Pennsylvania Online Gambling Expansion Bill Still Hot Topic in Legislature

The legalization of online gambling has been a hot topic in several states over the past year and is likely to be broadly discussed by legislators in 2016 as well. And it could be said that Pennsylvania is the closest to having a legalized iGaming industry than any other of those states.

Pennsylvania lawmakers have been considering the legalization of online poker and casino games in general for almost three years now. First debates started in 2013, when Rep. Tina Davis introduced an online gambling expansion bill. Although the bill was never passed, it started what would turn into prolonged discussions whether iGaming options would be good for the state and its residents.

In December 2013, the Pennsylvania Senate announced that it would commission a study on the current condition of the state’s gambling industry and “the future viability of gaming.” People with knowledge of the matter pointed out back then that the actual purpose of the study was to analyze the impact online gaming would have on Pennsylvania’s gambling industry, tax revenue, and employment at local casinos. It was concluded that the legalization of online gaming would create a major tax revenue stream for the state.

Although some efforts towards the introduction of iGaming options were made, actual discussions started early in 2015, when John Payne was appointed as Chairman of the Gaming Oversight Committee. Payne and Co-chairman Nick Kotick presented HB 649 on February 26, 2015 that called for online gaming expansion.

Mr. Payne’s proposed legislation was followed by talks and discussions, a number of hearings on the matter, and four more proposals for the legalization of iGaming within the state’s borders. Apart from HB 649, SB 900, introduced by the Senate and representing an omnibus gaming reform, was also paid a bit more attention. However, under the bill, online gambling operators were to pay a 54% tax on revenue and it was quickly abandoned.

As for Mr. Payne’s proposal, it gradually turned into the vehicle for the potential legalization of online gambling. Over the course of 2015, certain amendments were made to the bill and it changed into an omnibus gaming reform legislation.

Although HB 649 was seen by many as the resolution to Pennsylvania’s budget deficit, the proposal was not passed by the Legislature in 2015. However, many believe that this would happen this year. Mr. Payne himself has previously commented that the bill would likely be considered by the Legislature this spring and would be taken away from the state’s budget process. Thus, it would be concerned only with the potential legalization of online gambling.

However, other legislators have pointed out that gambling expansion is still considered a possible solution to the budget impasse. The most recent indication to this statement came from Rep. Steven Mentzer who said that “increased tobacco taxes, gambling expansion, increases in the personal income tax, and a sales tax increase and expansion” are among the most broadly discussed topics among lawmakers. He also noted that all of the listed is a possibility regarding funding Pennsylvania’s budget.

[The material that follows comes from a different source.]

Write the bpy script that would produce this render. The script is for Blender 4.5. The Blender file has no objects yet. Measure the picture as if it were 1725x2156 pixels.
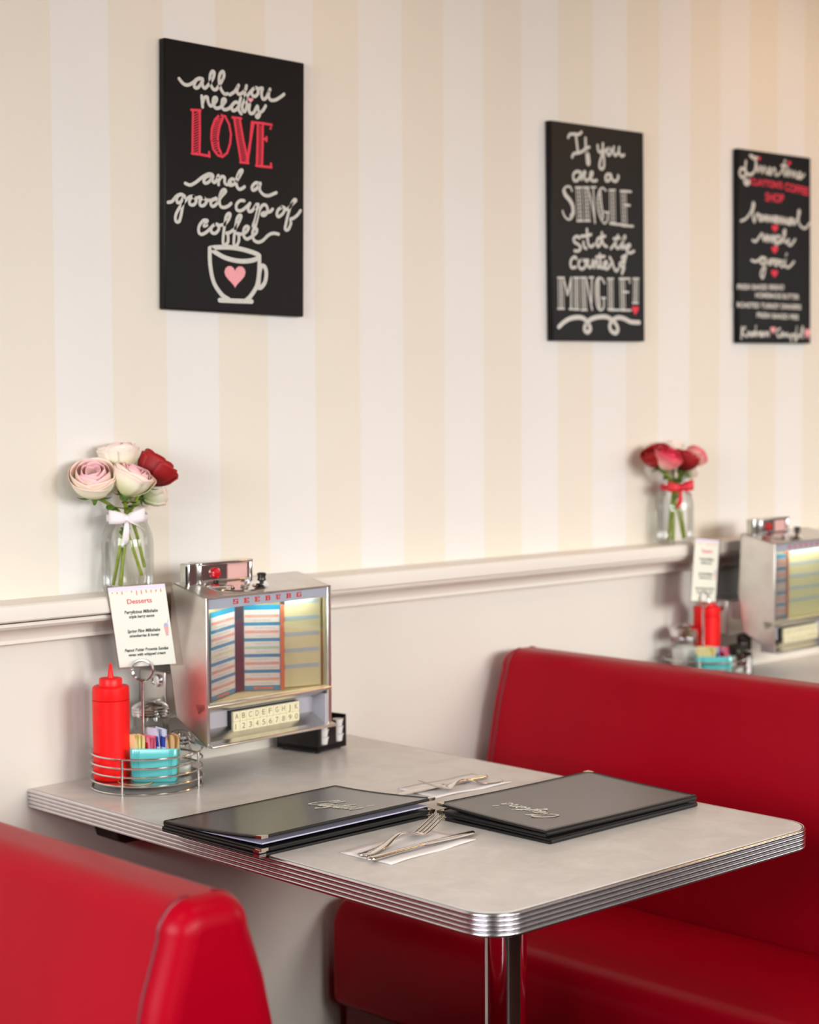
import bpy, bmesh, math, random
from mathutils import Vector, Matrix
from math import sin, cos, pi, radians

random.seed(7)
scene = bpy.context.scene
COL = scene.collection

# ------------------------------------------------------------------ camera, world, light, exposure
cam_data = bpy.data.cameras.new('camera')
cam = bpy.data.objects.new('camera', cam_data)
COL.objects.link(cam)
scene.camera = cam
cam_data.sensor_fit = 'VERTICAL'
cam_data.sensor_height = 24.0
cam_data.sensor_width = 24.0 * 1725 / 2156
cam_data.lens = 3809.0 / 2156 * 24.0
cam_data.clip_start = 0.05
R3 = Matrix(((0.72515991, 0.04383975, -0.68718351),
             (-0.68856354, 0.03916345, -0.72411773),
             (-0.00483266, 0.99827066, 0.05858622)))
cam.matrix_world = Matrix.Translation((-1.7102, -2.7948, 1.43)) @ R3.to_4x4()
cam_data.dof.use_dof = True
cam_data.dof.focus_distance = 2.86
cam_data.dof.aperture_fstop = 2.3

scene.view_settings.view_transform = 'Standard'
scene.view_settings.look = 'None'
scene.view_settings.gamma = 1.0
scene.view_settings.use_curve_mapping = False
scene.view_settings.exposure = 0.03
scene.cycles.use_denoising = True
scene.cycles.max_bounces = 10
scene.cycles.transparent_max_bounces = 24
scene.cycles.caustics_reflective = False
scene.cycles.caustics_refractive = False
scene.cycles.sample_clamp_indirect = 6.0

world = bpy.data.worlds.new('sky')
scene.world = world
world.use_nodes = True
bg = world.node_tree.nodes['Background']
bg.inputs[0].default_value = (0.80, 0.90, 1.0, 1)
bg.inputs[1].default_value = 1.2

# daylight entering through the front windows (one area light in each opening)
ROOM = dict(x0=-3.4, x1=5.2, y0=-4.9, z1=2.85)
WINDOWS = [(-2.3, -1.0), (-0.45, 0.85), (1.4, 2.7), (3.3, 4.6)]   # x ranges
WIN_Z = (1.30, 2.40)
def area(name, loc, rot, sx, sy, energy, color, spread=180):
    l = bpy.data.lights.new(name, 'AREA'); l.shape = 'RECTANGLE'
    l.size, l.size_y, l.energy, l.color = sx, sy, energy, color
    l.spread = radians(spread)
    o = bpy.data.objects.new(name, l); o.location = loc; o.rotation_euler = rot
    COL.objects.link(o); return o
WIN_W = [13, 14, 16, 15]
for (a, b), e in zip(WINDOWS, WIN_W):
    area('window_daylight', ((a+b)/2, ROOM['y0']+0.03, sum(WIN_Z)/2), (radians(75), 0, 0),
         b-a, WIN_Z[1]-WIN_Z[0], e, (1.0, 0.98, 0.95), 62)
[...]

Here it is also important to mention that among other things, the state is also looking for ways to keep gambling revenue within its borders. This is why many believe that gambling expansion and online gaming in particular are quite urgent matters, especially given the fact that neighboring jurisdictions are expanding their own industries. For instance, New York is to have three new full-scale gambling venues by 2020 and New Jersey is pushing for the construction of two new casinos in the state’s northern part.

And the opening of new casinos in the region could possibly lead to gambling oversaturation. This, in turn, could have quite a negative effect on Pennsylvania and its casinos. And people involved in the industry believe that online casino and poker products are actually an effective method for staving off bigger losses. The concept has been in practice in New Jersey since 2013. The state introduced online gambling services to complement its land-based offering.

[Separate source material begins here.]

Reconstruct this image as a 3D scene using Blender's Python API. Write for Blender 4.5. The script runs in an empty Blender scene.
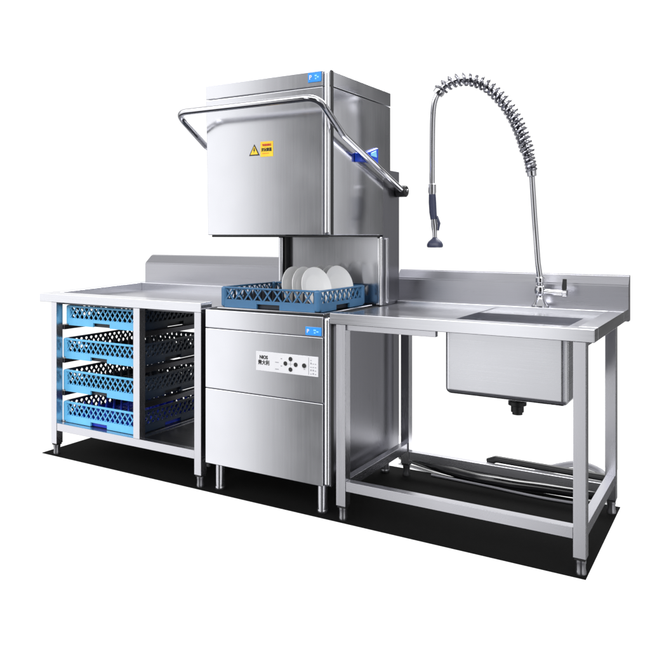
import bpy, bmesh, math, random
from mathutils import Vector, Matrix
random.seed(7)
scene = bpy.context.scene
C = scene.collection
PI = math.pi

# ------------------------------------------------------------------ materials
def nodes_of(name):
    m = bpy.data.materials.new(name); m.use_nodes = True
    nt = m.node_tree
    return m, nt, nt.nodes['Principled BSDF']

def steel(name, rough=0.25, streak=(3, 3, 260), base=(0.60, 0.605, 0.64), vary=0.06, dr=0.05):
    """brushed stainless steel: long fine grain lines in roughness and tone"""
    m, nt, b = nodes_of(name)
    b.inputs['Metallic'].default_value = 1.0
    tc = nt.nodes.new('ShaderNodeTexCoord')
    mp = nt.nodes.new('ShaderNodeMapping'); mp.inputs['Scale'].default_value = streak
    nt.links.new(tc.outputs['Object'], mp.inputs['Vector'])
    n = nt.nodes.new('ShaderNodeTexNoise'); n.inputs['Scale'].default_value = 1.0
    n.inputs['Detail'].default_value = 4.0; n.inputs['Roughness'].default_value = 0.7
    nt.links.new(mp.outputs['Vector'], n.inputs['Vector'])
    n2 = nt.nodes.new('ShaderNodeTexNoise'); n2.inputs['Scale'].default_value = 4.0; n2.inputs['Detail'].default_value = 3.0
    nt.links.new(tc.outputs['Object'], n2.inputs['Vector'])
    mr = nt.nodes.new('ShaderNodeMapRange')
    mr.inputs['From Min'].default_value = 0.3; mr.inputs['From Max'].default_value = 0.7
    mr.inputs['To Min'].default_value = rough - dr; mr.inputs['To Max'].default_value = rough + dr
    nt.links.new(n.outputs['Fac'], mr.inputs['Value'])
    ad = nt.nodes.new('ShaderNodeMath'); ad.operation = 'MULTIPLY_ADD'
    ad.inputs[1].default_value = 0.08
    nt.links.new(n2.outputs['Fac'], ad.inputs[0]); 
    sb = nt.nodes.new('ShaderNodeMath'); sb.operation = 'SUBTRACT'; sb.inputs[1].default_value = 0.04
    nt.links.new(mr.outputs['Result'], sb.inputs[0]); nt.links.new(sb.outputs[0], ad.inputs[2])
    nt.links.new(ad.outputs[0], b.inputs['Roughness'])
    cr = nt.nodes.new('ShaderNodeValToRGB')
    lo = [c * (1 - vary) for c in base]; hi = [min(1, c * (1 + vary)) for c in base]
    cr.color_ramp.elements[0].position = 0.32; cr.color_ramp.elements[0].color = (*lo, 1)
    cr.color_ramp.elements[1].position = 0.68; cr.color_ramp.elements[1].color = (*hi, 1)
    nt.links.new(n.outputs['Fac'], cr.inputs['Fac']); nt.links.new(cr.outputs['Color'], b.inputs['Base Color'])
    return m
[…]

No matter whether independently or as part of a solution to Pennsylvania’s budget issues, Mr. Payne’s bill will likely be widely discussed in 2016. And if it is passed, the state is to become the fourth US jurisdiction where online gambling is legal, with New Jersey, Nevada, and Delaware being the other three. What is more, Pennsylvania’s land-based market is a large one. If and when it comes online, it will be one of the biggest in the country, much bigger than the once-popular gambling destination New Jersey. Last but not least, if it comes into effect, HB 649 will likely prompt other states to become a bit more aggressive in their efforts to have online gaming legalized.